Friday, 18 March 2016

#2: Head of Selene's horse

Head of horse from chariot of Selene, Greek goddess of the moon

This week’s object is a marble horse’s head – one which did a Grexit over 200 years ago when Lord Elgin bought the Parthenon sculptures from the Ottoman Empire (which Greece was then part of), displayed them first at a makeshift gallery in Park Lane and then sold them to the British Museum in 1816. The long-standing debate about whether the sculptures should be returned to Greece reared its head again on Radio Four last month in a discussion stimulated by the publication of Keeping Their Marbles: How the Treasures of the Past Ended Up in Museums - And Why They Should Stay There by academic and cultural critic Tiffany Jenkins.

On the programme Jenkins argued that the status quo – half the remaining marbles in Athens, half in the British Museum – was ‘perfect’, since in the British Museum they are in the context of global, not national, culture and this helps us understand them in a way we would not anywhere else. This corresponds with the British Museum’s viewpoint.

Zimbabwean writer Tendai Huchu contended that museums could be ‘elaborate laundering houses’ for objects taken by colonisers, often in the name of an ideal of science given priority over the mindset of people who made and used the objects. Director of Birmingham Museums Trust Ellen McAdam brought the voice of practical experience, saying that repatriation of museum objects had to be decided on a case-by-case basis; that groups of people often wanted objects from their culture to stay in museums rather than be repatriated, and that the ‘monocultural museum’ was rather dull compared to the encyclopaedic one.

Of course, the debate touches many wider issues such as the purposes of museums, the value of authenticity and how past injustices should be responded to.
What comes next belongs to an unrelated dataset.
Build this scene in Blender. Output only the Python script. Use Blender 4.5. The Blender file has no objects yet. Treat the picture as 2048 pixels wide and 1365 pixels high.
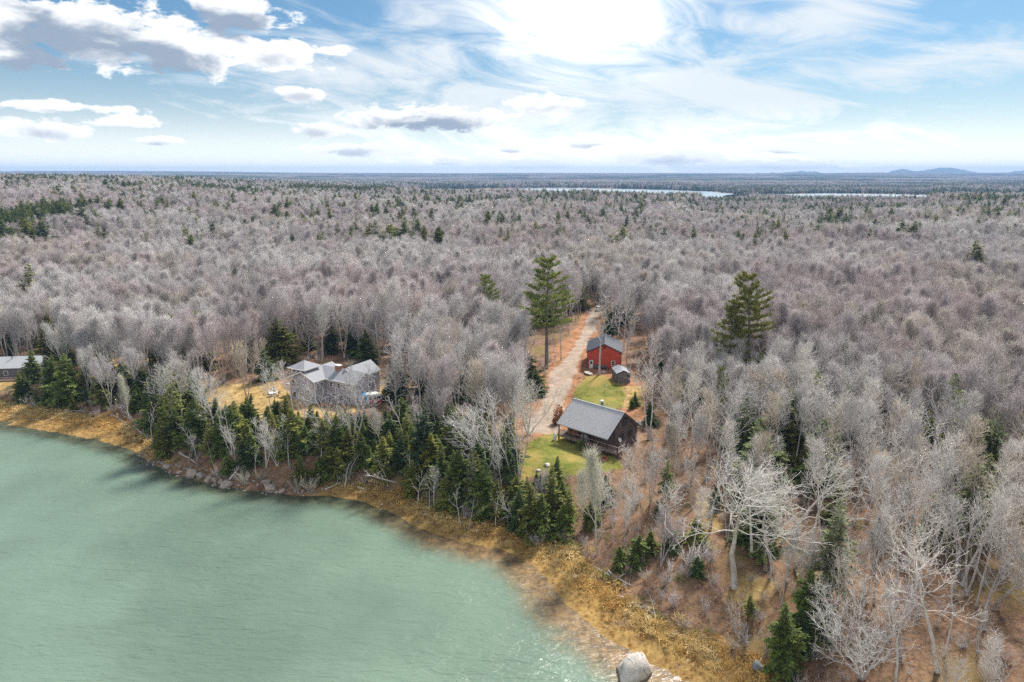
import bpy, math, random
import numpy as np
from mathutils import Vector, Matrix

# ------------------------------------------------------------------ camera, sky, sun, exposure
S = bpy.context.scene
COL = S.collection
CAM_Z = 55.0
TILT = math.radians(13.75)
FPX, PCX, PCY = 1365.3, 1024.0, 682.5          # focal length and centre in photograph pixels
cT, sT = math.cos(TILT), math.sin(TILT)

cam_data = bpy.data.cameras.new('camera')
cam_data.lens, cam_data.sensor_width = 24.0, 36.0
cam_data.clip_start, cam_data.clip_end = 0.5, 80000.0
cam = bpy.data.objects.new('camera', cam_data)
cam.location = (0, 0, CAM_Z)
cam.rotation_euler = (math.radians(90) - TILT, 0, 0)
COL.objects.link(cam)
S.camera = cam

SUN_ELEV, SUN_AZ = math.radians(46), math.radians(30)     # a little right of straight ahead
SKY_STRENGTH = 0.05
SKY_TINT = (0.235, 0.335, 0.385)
S.view_settings.view_transform = 'Standard'
S.view_settings.look = 'None'
S.view_settings.exposure = 2.3
S.view_settings.gamma = 1.0
S.view_settings.use_curve_mapping = False
S.render.engine = 'CYCLES'
cy = S.cycles
cy.max_bounces, cy.diffuse_bounces, cy.glossy_bounces = 4, 2, 2
cy.transmission_bounces, cy.transparent_max_bounces, cy.volume_bounces = 2, 6, 0
cy.use_adaptive_sampling = True
cy.adaptive_threshold = 0.01
cy.use_denoising = False
cy.denoiser = 'OPENIMAGEDENOISE'
cy.denoising_input_passes = 'RGB_ALBEDO_NORMAL'
cy.denoising_prefilter = 'NONE'
cy.sample_clamp_indirect = 5.0
cy.sample_clamp_direct = 12.0
cy.caustics_reflective = cy.caustics_refractive = False


def azel(px, py):
    u, v = (px - PCX) / FPX, (PCY - py) / FPX
    d = Vector((u, cT + v * sT, -sT + v * cT)).normalized()
    return math.atan2(d.x, d.y), math.asin(d.z)


class NT:
    """Small helper that writes node trees."""
    def __init__(self, tree):
        self.t = tree
        tree.nodes.clear()

    def n(self, kind, ins=None, **props):
        nd = self.t.nodes.new(kind)
        for k, v in props.items():
            setattr(nd, k, v)
        for k, v in (ins or {}).items():
            sock = nd.inputs[k]
            if isinstance(v, bpy.types.NodeSocket):
                self.t.links.new(v, sock)
            elif isinstance(v, bpy.types.Node):
                self.t.links.new(v.outputs[0], sock)
            else:
                sock.default_value = v
        return nd

    def math(self, op, a, b=0.0, c=0.0, clamp=False):
        return self.n('ShaderNodeMath', {0: a, 1: b, 2: c}, operation=op, use_clamp=clamp).outputs[0]

    def vmath(self, op, a, b=(0, 0, 0), out=0):
        return self.n('ShaderNodeVectorMath', {0: a, 1: b}, operation=op).outputs[out]

    def smooth(self, x, lo, hi, to0=0.0, to1=1.0):
        return self.n('ShaderNodeMapRange', {'Value': x, 'From Min': lo, 'From Max': hi, 'To Min': to0, 'To Max': to1},
                      interpolation_type='SMOOTHSTEP').outputs[0]

    def mix(self, f, a, b, blend='MIX'):
        nd = self.t.nodes.new('ShaderNodeMix')
        nd.data_type, nd.blend_type = 'RGBA', blend
        for i, v in ((0, f), (6, a), (7, b)):
            s = nd.inputs[i]
            if isinstance(v, bpy.types.NodeSocket):
                self.t.links.new(v, s)
            else:
                s.default_value = v if i == 0 else (*v[:3], 1.0)
        return nd.outputs[2]

    def noise(self, vec, scale, detail=4.0, rough=0.55, dist=0.0, dims='3D'):
        ins = {'Scale': scale, 'Detail': detail, 'Roughness': rough, 'Distortion': dist}
        if vec is not None:
            ins['Vector'] = vec
        return self.n('ShaderNodeTexNoise', ins, noise_dimensions=dims).outputs[0]


world = bpy.data.worlds.new('World')
S.world = world
world.use_nodes = True
w = NT(world.node_tree)
geo = w.n('ShaderNodeTexCoord').outputs['Generated']
sep = w.n('ShaderNodeSeparateXYZ', {0: geo})
dx, dy, dz = sep.outputs
az = w.math('ARCTAN2', dx, dy)
el = w.math('ARCSINE', dz)
q = w.n('ShaderNodeCombineXYZ', {0: az, 1: el, 2: 0.0}).outputs[0]
sky = w.n('ShaderNodeTexSky', sky_type='NISHITA', sun_disc=False, sun_elevation=SUN_ELEV, sun_rotation=SUN_AZ,
          altitude=50, air_density=1.0, dust_density=0.6, ozone_density=2.2)
qn = w.vmath('MULTIPLY', q, (1.0, 2.2, 1.0))
puff = w.math('MULTIPLY', w.math('SUBTRACT', w.noise(qn, 22.0, 10.0, 0.6, 0.3), 0.5), 5.0)
streak = w.noise(w.vmath('MULTIPLY', w.n('ShaderNodeMapping', {'Vector': q, 'Rotation': (0, 0, 0.14)}).outputs[0], (2.4, 9.0, 1.0)), 2.4, 9.0, 0.64, 1.2)
streak = w.math('MULTIPLY', w.math('SUBTRACT', streak, 0.5), 4.0)


def blob_distance(rows, at=None):
    r = None
    for px, py, rx, ry in rows:
        a0, e0 = azel(px, py)
        v = w.vmath('SUBTRACT', q if at is None else at, (a0, e0, 0))
        v = w.vmath('MULTIPLY', v, (FPX / rx, FPX / ry, 0))
        l = w.vmath('LENGTH', v, out=1)
        r = l if r is None else w.math('MINIMUM', r, l)
    return r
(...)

My own view is that the Elgin Marbles should stay in the British Museum. I agree that objects should not be in monocultural silos and that their expanded relevance in the museum compensates somewhat for their removal. I also feel that it is simplistic to expect present generations to make up for actions of past ones.

But in saying this I am influenced by knowing the marbles myself through repeated visits over the years to that strange long windowless room which turns the Parthenon space inside out by forming a square from parts of the original frieze but with the designs facing inwards, so that we look at the Lapiths and Centaurs face-to-face – and close up. This seems to me as fitting a place for them as the Acropolis Museum in Athens (no one thinks they should be reattached to the Parthenon building itself, now a ruin).
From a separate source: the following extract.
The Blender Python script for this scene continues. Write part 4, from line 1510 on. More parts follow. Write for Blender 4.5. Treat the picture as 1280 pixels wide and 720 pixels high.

But isn’t something being forgotten here? The objects themselves, the excitement they caused and the revolution they provoked in the way people in the early 19th century thought about art, beauty and the built environment. This is explored surprisingly infrequently compared to the question of their repatriation.

So I will leave the last word to painter Benjamin Haydon who first saw the marbles in 1808 in a ‘critical agony of anxiety’ about his huge painting of heroic Roman soldier Dentatus. The marbles helped him understand how to paint bodies in motion. He wrote later in his autobiography that he ‘saw the muscle showing under one armpit in that instantaneous action of darting out, and left out in the other armpits because not wanted.’ He learnt that ‘the end of the toes are the parts that are press[ed] down, the other joints not, consequently the flesh must rise all up about the nail, and the top of the upper joint keep its form.’ ‘When I saw… the most heroic style of art combined with all the essential detail of actual life,’ he wrote, ‘the thing was done at once and for ever.’